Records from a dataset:
%%

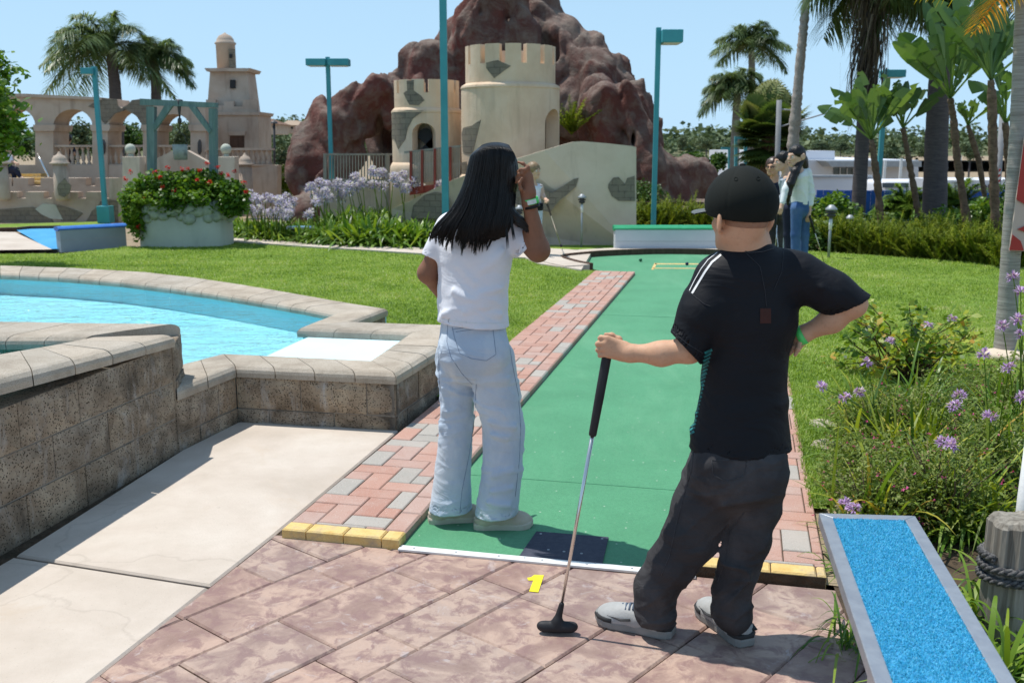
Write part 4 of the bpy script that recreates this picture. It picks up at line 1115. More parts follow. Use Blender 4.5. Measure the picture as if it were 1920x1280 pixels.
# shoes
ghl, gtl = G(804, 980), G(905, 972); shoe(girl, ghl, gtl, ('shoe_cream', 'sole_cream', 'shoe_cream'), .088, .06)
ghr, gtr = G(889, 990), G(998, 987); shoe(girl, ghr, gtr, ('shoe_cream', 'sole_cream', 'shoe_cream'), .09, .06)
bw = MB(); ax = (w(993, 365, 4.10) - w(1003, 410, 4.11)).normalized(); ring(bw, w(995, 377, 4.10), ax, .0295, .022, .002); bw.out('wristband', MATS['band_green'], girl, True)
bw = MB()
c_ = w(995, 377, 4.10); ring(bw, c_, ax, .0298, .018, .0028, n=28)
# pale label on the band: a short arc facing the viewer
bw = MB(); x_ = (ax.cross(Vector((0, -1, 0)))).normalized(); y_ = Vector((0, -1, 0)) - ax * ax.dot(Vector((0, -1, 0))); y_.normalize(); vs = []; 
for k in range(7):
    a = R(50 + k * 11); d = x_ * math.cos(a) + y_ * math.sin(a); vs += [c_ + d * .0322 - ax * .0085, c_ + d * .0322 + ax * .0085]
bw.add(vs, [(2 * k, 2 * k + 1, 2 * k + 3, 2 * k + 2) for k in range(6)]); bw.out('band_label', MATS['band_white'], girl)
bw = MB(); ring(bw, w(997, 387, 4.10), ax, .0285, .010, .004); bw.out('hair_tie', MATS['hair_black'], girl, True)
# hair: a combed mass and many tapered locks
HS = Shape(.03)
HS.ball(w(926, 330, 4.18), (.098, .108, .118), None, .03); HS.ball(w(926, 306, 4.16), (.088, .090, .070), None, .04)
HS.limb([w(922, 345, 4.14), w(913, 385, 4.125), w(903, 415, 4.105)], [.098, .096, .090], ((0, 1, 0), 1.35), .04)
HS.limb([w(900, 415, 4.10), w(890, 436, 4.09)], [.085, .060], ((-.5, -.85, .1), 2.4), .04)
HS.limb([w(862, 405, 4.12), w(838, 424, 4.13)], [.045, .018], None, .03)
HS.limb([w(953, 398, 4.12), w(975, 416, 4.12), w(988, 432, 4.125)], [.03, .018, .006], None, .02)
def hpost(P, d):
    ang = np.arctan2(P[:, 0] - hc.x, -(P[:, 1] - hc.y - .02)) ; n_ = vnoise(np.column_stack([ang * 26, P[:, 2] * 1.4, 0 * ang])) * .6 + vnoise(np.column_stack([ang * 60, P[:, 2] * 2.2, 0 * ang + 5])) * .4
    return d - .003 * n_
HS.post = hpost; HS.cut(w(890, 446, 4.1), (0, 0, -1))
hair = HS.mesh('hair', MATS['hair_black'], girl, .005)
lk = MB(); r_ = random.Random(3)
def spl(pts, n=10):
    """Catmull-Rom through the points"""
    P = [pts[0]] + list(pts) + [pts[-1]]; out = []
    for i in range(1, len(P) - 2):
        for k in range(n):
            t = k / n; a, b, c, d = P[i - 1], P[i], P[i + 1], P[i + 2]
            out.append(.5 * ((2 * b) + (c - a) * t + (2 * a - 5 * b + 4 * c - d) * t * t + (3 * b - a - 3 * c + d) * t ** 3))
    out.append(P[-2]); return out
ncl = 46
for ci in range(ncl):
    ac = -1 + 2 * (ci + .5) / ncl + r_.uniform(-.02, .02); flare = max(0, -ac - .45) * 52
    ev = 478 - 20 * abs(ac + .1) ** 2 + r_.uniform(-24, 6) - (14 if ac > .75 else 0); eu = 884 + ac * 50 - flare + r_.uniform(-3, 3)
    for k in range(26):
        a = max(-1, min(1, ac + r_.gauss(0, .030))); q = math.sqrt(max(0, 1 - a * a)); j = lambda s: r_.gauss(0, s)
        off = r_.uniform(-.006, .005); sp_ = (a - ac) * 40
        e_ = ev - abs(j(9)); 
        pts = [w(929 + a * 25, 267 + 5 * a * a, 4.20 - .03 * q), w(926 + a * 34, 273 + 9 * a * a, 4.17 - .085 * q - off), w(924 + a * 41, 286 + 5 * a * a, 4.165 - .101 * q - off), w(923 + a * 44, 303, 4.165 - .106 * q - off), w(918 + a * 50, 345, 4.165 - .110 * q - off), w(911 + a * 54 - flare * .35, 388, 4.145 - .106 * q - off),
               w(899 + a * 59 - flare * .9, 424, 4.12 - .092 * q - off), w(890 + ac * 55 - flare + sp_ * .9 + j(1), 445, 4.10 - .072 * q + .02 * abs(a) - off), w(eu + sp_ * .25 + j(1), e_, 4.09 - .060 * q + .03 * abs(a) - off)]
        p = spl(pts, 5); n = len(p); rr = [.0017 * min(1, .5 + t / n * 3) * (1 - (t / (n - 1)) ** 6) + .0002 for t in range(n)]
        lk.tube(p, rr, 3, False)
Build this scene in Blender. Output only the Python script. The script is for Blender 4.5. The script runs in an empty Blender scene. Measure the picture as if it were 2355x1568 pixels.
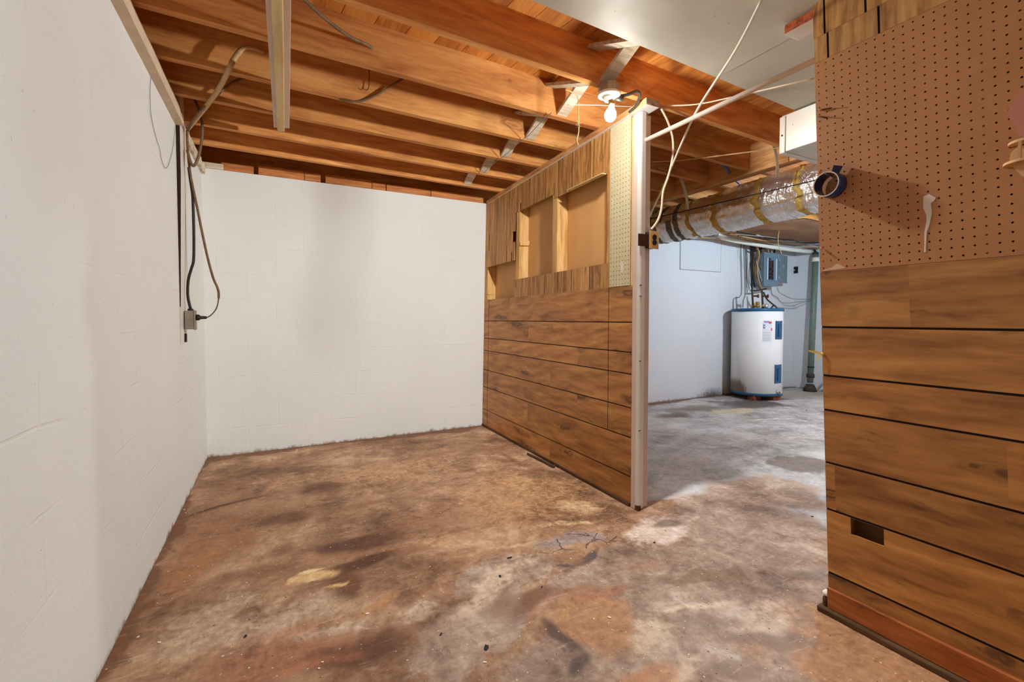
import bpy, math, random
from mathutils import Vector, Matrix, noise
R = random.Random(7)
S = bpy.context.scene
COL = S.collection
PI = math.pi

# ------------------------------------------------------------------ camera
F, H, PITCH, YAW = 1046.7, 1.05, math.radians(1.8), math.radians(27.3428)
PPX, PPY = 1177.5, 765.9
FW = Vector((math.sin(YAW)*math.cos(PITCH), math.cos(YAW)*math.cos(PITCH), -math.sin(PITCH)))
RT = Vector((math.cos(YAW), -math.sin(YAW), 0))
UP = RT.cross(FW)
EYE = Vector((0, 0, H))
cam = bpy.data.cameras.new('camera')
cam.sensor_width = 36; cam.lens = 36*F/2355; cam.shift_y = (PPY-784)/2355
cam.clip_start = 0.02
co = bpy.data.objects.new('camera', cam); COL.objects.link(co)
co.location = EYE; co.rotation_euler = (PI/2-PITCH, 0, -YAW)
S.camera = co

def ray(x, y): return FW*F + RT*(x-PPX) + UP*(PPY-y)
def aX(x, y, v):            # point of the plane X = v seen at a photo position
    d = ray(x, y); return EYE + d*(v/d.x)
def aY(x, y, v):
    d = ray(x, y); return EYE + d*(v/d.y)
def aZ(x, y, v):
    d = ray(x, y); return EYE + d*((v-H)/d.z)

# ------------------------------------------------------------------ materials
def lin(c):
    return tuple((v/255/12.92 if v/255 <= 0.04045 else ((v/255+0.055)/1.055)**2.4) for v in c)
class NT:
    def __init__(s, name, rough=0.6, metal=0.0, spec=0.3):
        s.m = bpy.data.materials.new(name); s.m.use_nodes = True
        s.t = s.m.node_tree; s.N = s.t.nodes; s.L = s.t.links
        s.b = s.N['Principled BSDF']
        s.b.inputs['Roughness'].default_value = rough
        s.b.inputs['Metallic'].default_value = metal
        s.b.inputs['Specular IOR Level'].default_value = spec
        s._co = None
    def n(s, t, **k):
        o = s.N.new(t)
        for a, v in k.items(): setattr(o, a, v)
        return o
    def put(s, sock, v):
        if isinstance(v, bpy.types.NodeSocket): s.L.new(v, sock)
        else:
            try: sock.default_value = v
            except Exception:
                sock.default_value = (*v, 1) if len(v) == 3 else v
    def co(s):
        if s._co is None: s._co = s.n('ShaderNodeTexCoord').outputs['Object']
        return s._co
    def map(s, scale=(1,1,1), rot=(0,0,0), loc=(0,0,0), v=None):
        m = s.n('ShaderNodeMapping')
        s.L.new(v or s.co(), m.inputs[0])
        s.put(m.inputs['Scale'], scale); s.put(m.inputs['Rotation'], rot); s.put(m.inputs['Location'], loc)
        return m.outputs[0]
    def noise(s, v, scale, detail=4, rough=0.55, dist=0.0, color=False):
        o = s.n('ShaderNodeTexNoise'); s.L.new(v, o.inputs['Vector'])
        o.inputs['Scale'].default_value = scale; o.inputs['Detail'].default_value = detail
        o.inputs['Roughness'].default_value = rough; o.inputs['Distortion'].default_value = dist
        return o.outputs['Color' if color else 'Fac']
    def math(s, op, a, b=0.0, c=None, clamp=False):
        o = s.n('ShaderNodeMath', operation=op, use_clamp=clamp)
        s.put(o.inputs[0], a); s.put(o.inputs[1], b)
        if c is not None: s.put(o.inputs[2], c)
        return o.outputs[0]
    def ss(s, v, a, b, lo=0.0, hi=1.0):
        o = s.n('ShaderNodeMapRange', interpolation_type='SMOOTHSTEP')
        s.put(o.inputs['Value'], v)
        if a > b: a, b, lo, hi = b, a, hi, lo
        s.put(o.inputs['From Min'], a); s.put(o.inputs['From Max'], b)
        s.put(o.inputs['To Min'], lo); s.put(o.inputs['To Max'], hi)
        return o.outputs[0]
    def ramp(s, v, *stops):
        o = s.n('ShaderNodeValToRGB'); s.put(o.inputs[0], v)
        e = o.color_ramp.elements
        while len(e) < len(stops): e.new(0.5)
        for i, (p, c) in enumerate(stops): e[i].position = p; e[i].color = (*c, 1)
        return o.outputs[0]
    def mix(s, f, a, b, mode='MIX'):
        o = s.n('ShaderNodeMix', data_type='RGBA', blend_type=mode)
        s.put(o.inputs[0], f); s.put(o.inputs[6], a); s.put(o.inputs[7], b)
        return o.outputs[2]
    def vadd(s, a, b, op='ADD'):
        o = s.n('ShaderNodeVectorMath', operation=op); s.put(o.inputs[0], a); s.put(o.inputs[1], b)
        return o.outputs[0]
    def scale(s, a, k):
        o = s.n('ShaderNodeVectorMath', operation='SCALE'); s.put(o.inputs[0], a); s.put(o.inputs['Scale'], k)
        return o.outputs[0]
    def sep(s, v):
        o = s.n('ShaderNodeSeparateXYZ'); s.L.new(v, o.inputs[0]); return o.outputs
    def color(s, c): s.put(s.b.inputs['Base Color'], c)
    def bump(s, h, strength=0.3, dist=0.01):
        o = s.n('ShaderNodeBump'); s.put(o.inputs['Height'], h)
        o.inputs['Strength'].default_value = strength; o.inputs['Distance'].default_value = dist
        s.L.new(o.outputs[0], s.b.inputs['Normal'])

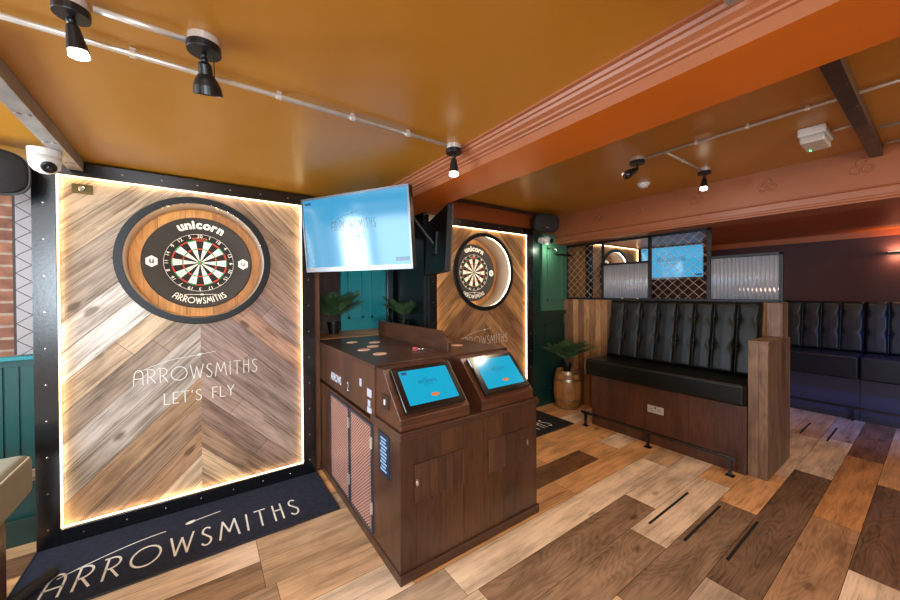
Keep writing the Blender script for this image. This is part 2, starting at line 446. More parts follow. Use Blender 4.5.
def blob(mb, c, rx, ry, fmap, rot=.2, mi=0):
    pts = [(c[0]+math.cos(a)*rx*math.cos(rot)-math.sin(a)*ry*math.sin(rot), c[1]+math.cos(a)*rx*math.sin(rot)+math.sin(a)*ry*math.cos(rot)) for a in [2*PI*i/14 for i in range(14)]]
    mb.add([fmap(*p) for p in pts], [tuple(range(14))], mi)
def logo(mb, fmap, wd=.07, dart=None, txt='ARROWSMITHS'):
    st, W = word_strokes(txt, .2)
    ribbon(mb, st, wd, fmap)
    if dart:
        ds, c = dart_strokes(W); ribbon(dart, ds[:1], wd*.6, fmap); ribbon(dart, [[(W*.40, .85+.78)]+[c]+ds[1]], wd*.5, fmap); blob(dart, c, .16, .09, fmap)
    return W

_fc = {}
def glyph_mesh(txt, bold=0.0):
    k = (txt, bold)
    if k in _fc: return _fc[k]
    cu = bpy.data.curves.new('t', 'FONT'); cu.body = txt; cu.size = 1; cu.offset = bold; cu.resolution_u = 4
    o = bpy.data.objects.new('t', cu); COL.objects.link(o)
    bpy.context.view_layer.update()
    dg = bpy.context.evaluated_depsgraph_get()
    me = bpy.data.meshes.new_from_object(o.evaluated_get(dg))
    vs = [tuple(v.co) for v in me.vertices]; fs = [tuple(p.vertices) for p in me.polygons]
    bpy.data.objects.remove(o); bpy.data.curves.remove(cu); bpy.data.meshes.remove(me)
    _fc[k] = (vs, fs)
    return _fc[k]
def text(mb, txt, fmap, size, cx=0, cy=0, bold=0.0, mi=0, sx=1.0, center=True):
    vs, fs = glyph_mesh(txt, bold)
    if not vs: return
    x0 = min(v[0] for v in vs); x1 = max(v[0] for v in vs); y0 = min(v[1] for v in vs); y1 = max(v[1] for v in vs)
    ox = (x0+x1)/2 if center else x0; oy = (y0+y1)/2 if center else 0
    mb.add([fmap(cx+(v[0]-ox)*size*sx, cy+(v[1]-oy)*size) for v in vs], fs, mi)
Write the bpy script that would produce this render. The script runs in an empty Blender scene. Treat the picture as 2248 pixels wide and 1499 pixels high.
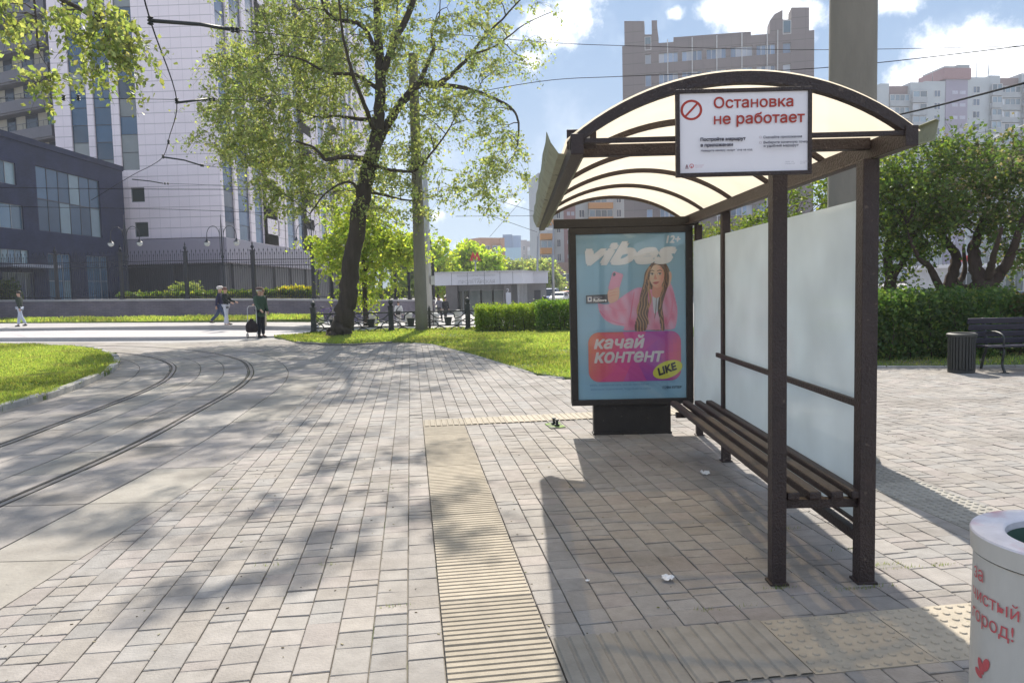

%%

- Description of the task:
Pick out all the lines with the word "scene" in them and copy them.

- Answer below:
Build this scene in Blender. Output only the Python script. The script is for Blender 4.5. The script runs in an empty Blender scene. Measure the picture as if it were 2355x1568 pixels.
S = bpy.context.scene
Write the bpy script that would produce this render. The script runs in an empty Blender scene. Treat the picture as 2248 pixels wide and 1499 pixels high.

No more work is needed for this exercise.